Untuk mengatasi keterbatasan-keterbatasan sistem manajemen kinerja, kita harus mengetahui bagaimana cara mengefektifkan sistem manajemen kinerja yaitu sebagai berikut :
1. Relevance: hal-hal atau faktor-faktor yang diukur adalah yang relevan (terkait) dengan pekerjaannya, apakah itu inputnya, prosesnya, atau outputnya.
2. Sensitivity: sistem yang digunakan harus cukup peka untuk membedakan antara karyawan yang berprestasi dengan yang tidak berprestasi.
3. Reliability: sistem yang digunakan harus dapat diandalkan, dapat dipercaya bahwa menggunakan tolok ukur yang objektif, sahih, akurat, konsisten, dan stabil.

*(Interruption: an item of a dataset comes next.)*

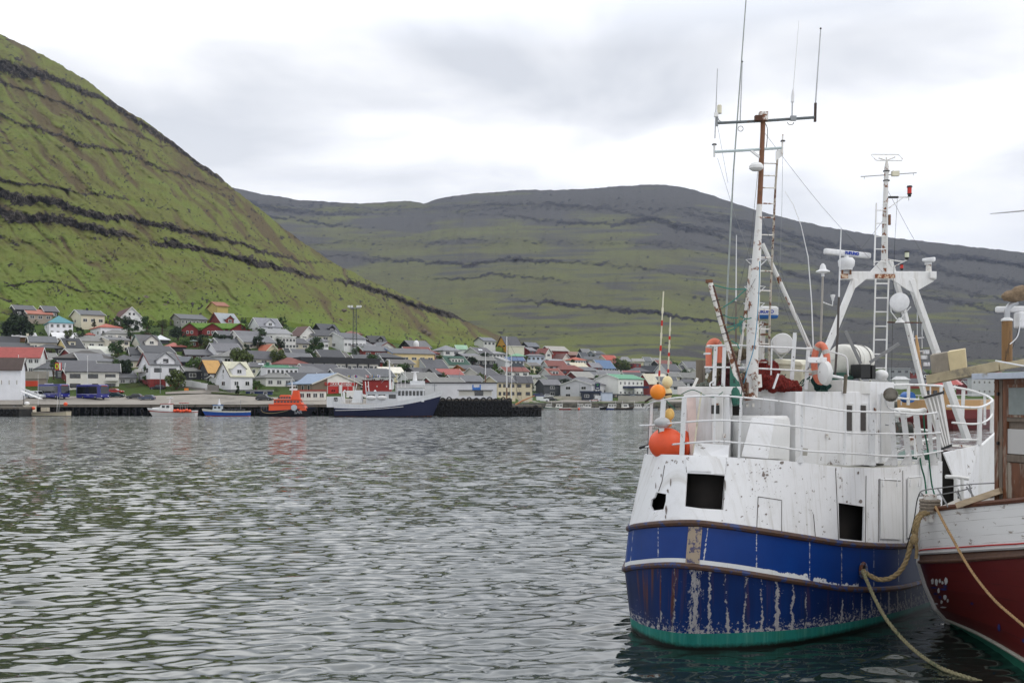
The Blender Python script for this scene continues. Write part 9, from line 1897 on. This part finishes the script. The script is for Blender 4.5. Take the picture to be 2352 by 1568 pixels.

4. Acceptability: sistem yang digunakan harus dapat dimengerti dan diterima oleh karyawan yang menjadi penilai dan yang dinilai serta memfasilitasi komunikasi aktif dan konstruktif antara keduanya.
5. Practicality: semua instrumen, misalnya formulir yang digunakan oleh kedua pihak, tidak rumit, atau berbelit-belit.